ESTABLISHMENT OF A CHRONOSTRATIGRAPHIC MODEL FOR LATE PLEISTOCENE AND HOLOCENE LACUSTRINE SEDIMENTS OF CORE FL-00-9P FROM FLATHEAD LAKE, MONTANA

Late Pleistocene / Holocene lacustrine systems often rely heavily on radiometric carbon dating to establish the down core chronology. However, low carbon systems, such as oligotrophic lakes, have presented challenges to researchers seeking a high resolution chronostratigraphic framework to secure climatic interpretations. An alternative correlation dating method that has been gaining acceptance in lacustrine, marine, and terrestrial research is paleomagnetic secular variation (PSV). The two components of secular variation, inclination and declination, provide a time-series record of magnetic pole wandering that has been correlated globally.

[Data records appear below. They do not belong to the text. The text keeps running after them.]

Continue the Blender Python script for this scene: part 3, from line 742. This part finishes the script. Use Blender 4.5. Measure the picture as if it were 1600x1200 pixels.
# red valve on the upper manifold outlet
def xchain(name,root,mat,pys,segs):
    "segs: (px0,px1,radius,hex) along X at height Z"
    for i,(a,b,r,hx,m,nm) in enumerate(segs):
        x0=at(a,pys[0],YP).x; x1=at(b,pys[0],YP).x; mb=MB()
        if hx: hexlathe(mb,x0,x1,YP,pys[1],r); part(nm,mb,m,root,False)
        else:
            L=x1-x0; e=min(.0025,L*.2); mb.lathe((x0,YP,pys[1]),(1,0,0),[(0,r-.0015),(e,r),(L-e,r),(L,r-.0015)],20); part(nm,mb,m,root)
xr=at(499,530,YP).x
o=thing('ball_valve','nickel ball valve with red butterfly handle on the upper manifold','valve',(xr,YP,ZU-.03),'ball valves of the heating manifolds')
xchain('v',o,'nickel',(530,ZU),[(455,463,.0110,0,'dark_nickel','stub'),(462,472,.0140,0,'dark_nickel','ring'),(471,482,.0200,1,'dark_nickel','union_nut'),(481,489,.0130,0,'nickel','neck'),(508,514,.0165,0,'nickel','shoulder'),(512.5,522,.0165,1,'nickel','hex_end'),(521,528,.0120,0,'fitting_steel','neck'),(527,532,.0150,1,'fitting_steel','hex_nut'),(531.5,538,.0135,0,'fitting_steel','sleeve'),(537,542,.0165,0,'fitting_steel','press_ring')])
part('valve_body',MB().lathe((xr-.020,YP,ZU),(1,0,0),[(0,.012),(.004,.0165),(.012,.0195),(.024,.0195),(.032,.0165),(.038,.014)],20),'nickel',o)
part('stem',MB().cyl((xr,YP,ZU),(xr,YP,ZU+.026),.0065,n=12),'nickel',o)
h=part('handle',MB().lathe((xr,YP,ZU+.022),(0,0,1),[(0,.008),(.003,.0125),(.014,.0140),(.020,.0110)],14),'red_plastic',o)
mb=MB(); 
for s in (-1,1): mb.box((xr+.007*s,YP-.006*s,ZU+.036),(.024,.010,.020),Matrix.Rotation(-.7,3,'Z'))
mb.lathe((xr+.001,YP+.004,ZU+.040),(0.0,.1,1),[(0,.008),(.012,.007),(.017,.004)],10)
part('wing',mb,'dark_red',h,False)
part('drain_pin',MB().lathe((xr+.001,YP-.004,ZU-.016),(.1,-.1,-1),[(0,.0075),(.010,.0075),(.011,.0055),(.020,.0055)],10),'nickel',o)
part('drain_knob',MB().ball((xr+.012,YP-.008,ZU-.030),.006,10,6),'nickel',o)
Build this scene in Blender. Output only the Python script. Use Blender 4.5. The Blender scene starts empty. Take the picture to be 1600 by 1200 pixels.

In this study, we sought to establish the chronology for a paleoclimatic reconstruction derived from a low carbon piston core recovered from Flathead Lake, Montana. The core (FL-00-9P) contained no discrete carbon fragments and had limitations for use with bulk carbon dating due to an established terrestrial dead carbon signature creating an ~ 2,500 (cal. yr.) reservoir effect. The final chronology was a composite model created from multiple data sets, which was then fit to the data points using a polynomial curve, since sedimentation rates were not linear but varied over time. The chronostratigraphic model utilizes two well dated tephras, ²¹⁰Pb/¹³⁷Cs data, paleomagnetic secular variation records from two well-dated external localities, and secular variation correlations of discrete carbon dates from cores elsewhere in the lake. Utilizing the PSV data as our means of correlation, we were able to construct a chronostratigraphic model covering 14,000 cal. yr. BP from a core containing on average <1% organic carbon. We found that interbasinal and extrabasinal paleomagnetic records can be correlated with an uncertainty of ± 6.2% and ± 10.4%, respectively.